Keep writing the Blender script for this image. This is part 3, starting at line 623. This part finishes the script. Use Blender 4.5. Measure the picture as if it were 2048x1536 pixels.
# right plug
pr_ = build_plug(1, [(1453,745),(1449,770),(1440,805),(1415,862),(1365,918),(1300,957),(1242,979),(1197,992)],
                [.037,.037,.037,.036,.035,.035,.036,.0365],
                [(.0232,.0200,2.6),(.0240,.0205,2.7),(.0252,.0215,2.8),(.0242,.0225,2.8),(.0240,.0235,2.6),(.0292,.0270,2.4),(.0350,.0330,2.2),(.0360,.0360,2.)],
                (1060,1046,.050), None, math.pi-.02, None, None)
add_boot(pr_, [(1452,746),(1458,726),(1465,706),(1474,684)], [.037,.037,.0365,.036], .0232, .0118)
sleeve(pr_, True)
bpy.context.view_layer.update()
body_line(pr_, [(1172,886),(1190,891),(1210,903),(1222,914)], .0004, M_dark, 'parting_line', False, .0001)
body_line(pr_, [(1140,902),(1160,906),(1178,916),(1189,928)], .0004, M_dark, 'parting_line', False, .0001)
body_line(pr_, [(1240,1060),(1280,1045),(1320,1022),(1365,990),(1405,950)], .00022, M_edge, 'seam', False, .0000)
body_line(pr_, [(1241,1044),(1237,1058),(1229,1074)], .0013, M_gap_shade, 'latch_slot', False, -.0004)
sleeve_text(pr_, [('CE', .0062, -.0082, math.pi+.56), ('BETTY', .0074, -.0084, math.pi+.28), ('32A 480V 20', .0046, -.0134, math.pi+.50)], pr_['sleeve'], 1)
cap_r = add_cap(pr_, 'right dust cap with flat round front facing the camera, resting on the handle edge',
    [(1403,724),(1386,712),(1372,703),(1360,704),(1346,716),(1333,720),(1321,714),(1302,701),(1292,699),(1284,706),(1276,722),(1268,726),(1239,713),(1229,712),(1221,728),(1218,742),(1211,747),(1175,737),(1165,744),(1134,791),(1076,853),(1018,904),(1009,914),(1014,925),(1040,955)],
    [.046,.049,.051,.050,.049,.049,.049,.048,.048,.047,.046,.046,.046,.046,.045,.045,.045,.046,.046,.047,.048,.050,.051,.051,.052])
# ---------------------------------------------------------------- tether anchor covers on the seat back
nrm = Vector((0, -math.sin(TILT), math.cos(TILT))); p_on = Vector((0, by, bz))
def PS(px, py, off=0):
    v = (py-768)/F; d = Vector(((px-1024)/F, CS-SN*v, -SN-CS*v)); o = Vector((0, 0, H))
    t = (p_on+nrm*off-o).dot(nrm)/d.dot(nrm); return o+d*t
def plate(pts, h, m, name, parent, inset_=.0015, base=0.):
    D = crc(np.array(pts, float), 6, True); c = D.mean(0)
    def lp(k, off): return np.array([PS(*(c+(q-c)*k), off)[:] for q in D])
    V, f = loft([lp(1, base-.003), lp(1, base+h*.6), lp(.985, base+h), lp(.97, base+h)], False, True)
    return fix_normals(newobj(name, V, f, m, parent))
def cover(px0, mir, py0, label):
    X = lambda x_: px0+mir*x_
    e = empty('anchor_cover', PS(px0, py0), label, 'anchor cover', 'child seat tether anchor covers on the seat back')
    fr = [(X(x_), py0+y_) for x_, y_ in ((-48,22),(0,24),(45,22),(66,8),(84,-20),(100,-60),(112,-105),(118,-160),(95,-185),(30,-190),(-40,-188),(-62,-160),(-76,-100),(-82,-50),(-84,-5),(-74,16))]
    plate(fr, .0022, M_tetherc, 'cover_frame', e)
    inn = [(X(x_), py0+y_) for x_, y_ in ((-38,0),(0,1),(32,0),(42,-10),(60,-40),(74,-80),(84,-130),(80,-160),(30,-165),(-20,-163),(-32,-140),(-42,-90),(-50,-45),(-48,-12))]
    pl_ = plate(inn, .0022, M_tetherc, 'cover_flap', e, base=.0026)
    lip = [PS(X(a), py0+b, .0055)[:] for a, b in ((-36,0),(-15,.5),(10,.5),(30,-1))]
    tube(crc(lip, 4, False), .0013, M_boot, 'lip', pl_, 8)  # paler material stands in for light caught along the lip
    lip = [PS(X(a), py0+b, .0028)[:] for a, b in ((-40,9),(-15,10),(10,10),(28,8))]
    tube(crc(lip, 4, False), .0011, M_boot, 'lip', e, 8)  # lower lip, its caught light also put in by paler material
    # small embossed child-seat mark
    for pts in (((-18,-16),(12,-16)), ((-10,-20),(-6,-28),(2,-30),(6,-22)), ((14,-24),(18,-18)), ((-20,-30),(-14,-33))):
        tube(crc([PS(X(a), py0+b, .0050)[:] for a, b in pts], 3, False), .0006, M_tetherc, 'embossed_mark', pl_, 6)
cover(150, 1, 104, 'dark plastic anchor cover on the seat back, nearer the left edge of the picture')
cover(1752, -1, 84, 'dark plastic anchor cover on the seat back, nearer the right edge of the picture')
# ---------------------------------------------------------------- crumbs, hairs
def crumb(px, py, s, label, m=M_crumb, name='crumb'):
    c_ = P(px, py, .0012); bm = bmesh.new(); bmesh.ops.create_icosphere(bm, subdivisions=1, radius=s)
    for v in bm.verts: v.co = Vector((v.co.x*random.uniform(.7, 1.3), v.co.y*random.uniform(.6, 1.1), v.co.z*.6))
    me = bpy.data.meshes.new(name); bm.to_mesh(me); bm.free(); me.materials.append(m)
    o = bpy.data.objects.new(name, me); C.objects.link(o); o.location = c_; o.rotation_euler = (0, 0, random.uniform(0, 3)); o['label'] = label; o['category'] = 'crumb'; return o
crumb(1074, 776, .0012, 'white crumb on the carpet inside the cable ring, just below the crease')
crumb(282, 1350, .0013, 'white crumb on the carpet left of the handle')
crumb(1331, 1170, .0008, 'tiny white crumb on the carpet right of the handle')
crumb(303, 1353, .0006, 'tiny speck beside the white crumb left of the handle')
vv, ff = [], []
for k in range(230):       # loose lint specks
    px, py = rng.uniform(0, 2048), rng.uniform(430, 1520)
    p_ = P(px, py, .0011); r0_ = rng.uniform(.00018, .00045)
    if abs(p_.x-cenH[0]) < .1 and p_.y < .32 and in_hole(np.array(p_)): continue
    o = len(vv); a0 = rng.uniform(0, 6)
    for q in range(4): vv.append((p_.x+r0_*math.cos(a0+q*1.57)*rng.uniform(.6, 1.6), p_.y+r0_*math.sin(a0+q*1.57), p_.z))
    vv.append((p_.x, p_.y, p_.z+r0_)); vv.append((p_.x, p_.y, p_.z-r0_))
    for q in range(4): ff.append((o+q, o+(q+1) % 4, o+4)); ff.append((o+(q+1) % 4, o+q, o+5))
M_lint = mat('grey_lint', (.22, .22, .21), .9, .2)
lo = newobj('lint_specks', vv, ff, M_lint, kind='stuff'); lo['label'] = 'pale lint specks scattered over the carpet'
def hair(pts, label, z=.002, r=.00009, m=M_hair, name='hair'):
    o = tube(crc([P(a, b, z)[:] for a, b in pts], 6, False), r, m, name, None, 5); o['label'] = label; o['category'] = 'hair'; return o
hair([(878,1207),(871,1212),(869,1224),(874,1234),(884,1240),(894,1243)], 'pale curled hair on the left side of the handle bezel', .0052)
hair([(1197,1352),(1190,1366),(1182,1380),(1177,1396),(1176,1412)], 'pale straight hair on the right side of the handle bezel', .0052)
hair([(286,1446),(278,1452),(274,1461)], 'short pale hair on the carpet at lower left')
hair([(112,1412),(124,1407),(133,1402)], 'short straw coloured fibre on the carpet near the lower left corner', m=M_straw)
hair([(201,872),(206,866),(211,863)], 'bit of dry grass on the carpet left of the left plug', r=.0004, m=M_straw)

□ □ □

> _WORK TO DO_
Nothing should be changed: write out all of the data as is.

> _WORKED ANSWER_
Keep writing the Blender script for this image. This is part 3, starting at line 623. This part finishes the script. Use Blender 4.5. Measure the picture as if it were 2048x1536 pixels.
# right plug
pr_ = build_plug(1, [(1453,745),(1449,770),(1440,805),(1415,862),(1365,918),(1300,957),(1242,979),(1197,992)],
                [.037,.037,.037,.036,.035,.035,.036,.0365],
                [(.0232,.0200,2.6),(.0240,.0205,2.7),(.0252,.0215,2.8),(.0242,.0225,2.8),(.0240,.0235,2.6),(.0292,.0270,2.4),(.0350,.0330,2.2),(.0360,.0360,2.)],
                (1060,1046,.050), None, math.pi-.02, None, None)
add_boot(pr_, [(1452,746),(1458,726),(1465,706),(1474,684)], [.037,.037,.0365,.036], .0232, .0118)
sleeve(pr_, True)
bpy.context.view_layer.update()
body_line(pr_, [(1172,886),(1190,891),(1210,903),(1222,914)], .0004, M_dark, 'parting_line', False, .0001)
body_line(pr_, [(1140,902),(1160,906),(1178,916),(1189,928)], .0004, M_dark, 'parting_line', False, .0001)
body_line(pr_, [(1240,1060),(1280,1045),(1320,1022),(1365,990),(1405,950)], .00022, M_edge, 'seam', False, .0000)
body_line(pr_, [(1241,1044),(1237,1058),(1229,1074)], .0013, M_gap_shade, 'latch_slot', False, -.0004)
sleeve_text(pr_, [('CE', .0062, -.0082, math.pi+.56), ('BETTY', .0074, -.0084, math.pi+.28), ('32A 480V 20', .0046, -.0134, math.pi+.50)], pr_['sleeve'], 1)
cap_r = add_cap(pr_, 'right dust cap with flat round front facing the camera, resting on the handle edge',
    [(1403,724),(1386,712),(1372,703),(1360,704),(1346,716),(1333,720),(1321,714),(1302,701),(1292,699),(1284,706),(1276,722),(1268,726),(1239,713),(1229,712),(1221,728),(1218,742),(1211,747),(1175,737),(1165,744),(1134,791),(1076,853),(1018,904),(1009,914),(1014,925),(1040,955)],
    [.046,.049,.051,.050,.049,.049,.049,.048,.048,.047,.046,.046,.046,.046,.045,.045,.045,.046,.046,.047,.048,.050,.051,.051,.052])
# ---------------------------------------------------------------- tether anchor covers on the seat back
nrm = Vector((0, -math.sin(TILT), math.cos(TILT))); p_on = Vector((0, by, bz))
def PS(px, py, off=0):
    v = (py-768)/F; d = Vector(((px-1024)/F, CS-SN*v, -SN-CS*v)); o = Vector((0, 0, H))
    t = (p_on+nrm*off-o).dot(nrm)/d.dot(nrm); return o+d*t
def plate(pts, h, m, name, parent, inset_=.0015, base=0.):
    D = crc(np.array(pts, float), 6, True); c = D.mean(0)
    def lp(k, off): return np.array([PS(*(c+(q-c)*k), off)[:] for q in D])
    V, f = loft([lp(1, base-.003), lp(1, base+h*.6), lp(.985, base+h), lp(.97, base+h)], False, True)
    return fix_normals(newobj(name, V, f, m, parent))
def cover(px0, mir, py0, label):
    X = lambda x_: px0+mir*x_
    e = empty('anchor_cover', PS(px0, py0), label, 'anchor cover', 'child seat tether anchor covers on the seat back')
    fr = [(X(x_), py0+y_) for x_, y_ in ((-48,22),(0,24),(45,22),(66,8),(84,-20),(100,-60),(112,-105),(118,-160),(95,-185),(30,-190),(-40,-188),(-62,-160),(-76,-100),(-82,-50),(-84,-5),(-74,16))]
    plate(fr, .0022, M_tetherc, 'cover_frame', e)
    inn = [(X(x_), py0+y_) for x_, y_ in ((-38,0),(0,1),(32,0),(42,-10),(60,-40),(74,-80),(84,-130),(80,-160),(30,-165),(-20,-163),(-32,-140),(-42,-90),(-50,-45),(-48,-12))]
    pl_ = plate(inn, .0022, M_tetherc, 'cover_flap', e, base=.0026)
    lip = [PS(X(a), py0+b, .0055)[:] for a, b in ((-36,0),(-15,.5),(10,.5),(30,-1))]
    tube(crc(lip, 4, False), .0013, M_boot, 'lip', pl_, 8)  # paler material stands in for light caught along the lip
    lip = [PS(X(a), py0+b, .0028)[:] for a, b in ((-40,9),(-15,10),(10,10),(28,8))]
    tube(crc(lip, 4, False), .0011, M_boot, 'lip', e, 8)  # lower lip, its caught light also put in by paler material
    # small embossed child-seat mark
    for pts in (((-18,-16),(12,-16)), ((-10,-20),(-6,-28),(2,-30),(6,-22)), ((14,-24),(18,-18)), ((-20,-30),(-14,-33))):
        tube(crc([PS(X(a), py0+b, .0050)[:] for a, b in pts], 3, False), .0006, M_tetherc, 'embossed_mark', pl_, 6)
cover(150, 1, 104, 'dark plastic anchor cover on the seat back, nearer the left edge of the picture')
cover(1752, -1, 84, 'dark plastic anchor cover on the seat back, nearer the right edge of the picture')
# ---------------------------------------------------------------- crumbs, hairs
def crumb(px, py, s, label, m=M_crumb, name='crumb'):
    c_ = P(px, py, .0012); bm = bmesh.new(); bmesh.ops.create_icosphere(bm, subdivisions=1, radius=s)
    for v in bm.verts: v.co = Vector((v.co.x*random.uniform(.7, 1.3), v.co.y*random.uniform(.6, 1.1), v.co.z*.6))
    me = bpy.data.meshes.new(name); bm.to_mesh(me); bm.free(); me.materials.append(m)
    o = bpy.data.objects.new(name, me); C.objects.link(o); o.location = c_; o.rotation_euler = (0, 0, random.uniform(0, 3)); o['label'] = label; o['category'] = 'crumb'; return o
crumb(1074, 776, .0012, 'white crumb on the carpet inside the cable ring, just below the crease')
crumb(282, 1350, .0013, 'white crumb on the carpet left of the handle')
crumb(1331, 1170, .0008, 'tiny white crumb on the carpet right of the handle')
crumb(303, 1353, .0006, 'tiny speck beside the white crumb left of the handle')
vv, ff = [], []
for k in range(230):       # loose lint specks
    px, py = rng.uniform(0, 2048), rng.uniform(430, 1520)
    p_ = P(px, py, .0011); r0_ = rng.uniform(.00018, .00045)
    if abs(p_.x-cenH[0]) < .1 and p_.y < .32 and in_hole(np.array(p_)): continue
    o = len(vv); a0 = rng.uniform(0, 6)
    for q in range(4): vv.append((p_.x+r0_*math.cos(a0+q*1.57)*rng.uniform(.6, 1.6), p_.y+r0_*math.sin(a0+q*1.57), p_.z))
    vv.append((p_.x, p_.y, p_.z+r0_)); vv.append((p_.x, p_.y, p_.z-r0_))
    for q in range(4): ff.append((o+q, o+(q+1) % 4, o+4)); ff.append((o+(q+1) % 4, o+q, o+5))
M_lint = mat('grey_lint', (.22, .22, .21), .9, .2)
lo = newobj('lint_specks', vv, ff, M_lint, kind='stuff'); lo['label'] = 'pale lint specks scattered over the carpet'
def hair(pts, label, z=.002, r=.00009, m=M_hair, name='hair'):
    o = tube(crc([P(a, b, z)[:] for a, b in pts], 6, False), r, m, name, None, 5); o['label'] = label; o['category'] = 'hair'; return o
hair([(878,1207),(871,1212),(869,1224),(874,1234),(884,1240),(894,1243)], 'pale curled hair on the left side of the handle bezel', .0052)
hair([(1197,1352),(1190,1366),(1182,1380),(1177,1396),(1176,1412)], 'pale straight hair on the right side of the handle bezel', .0052)
hair([(286,1446),(278,1452),(274,1461)], 'short pale hair on the carpet at lower left')
hair([(112,1412),(124,1407),(133,1402)], 'short straw coloured fibre on the carpet near the lower left corner', m=M_straw)
hair([(201,872),(206,866),(211,863)], 'bit of dry grass on the carpet left of the left plug', r=.0004, m=M_straw)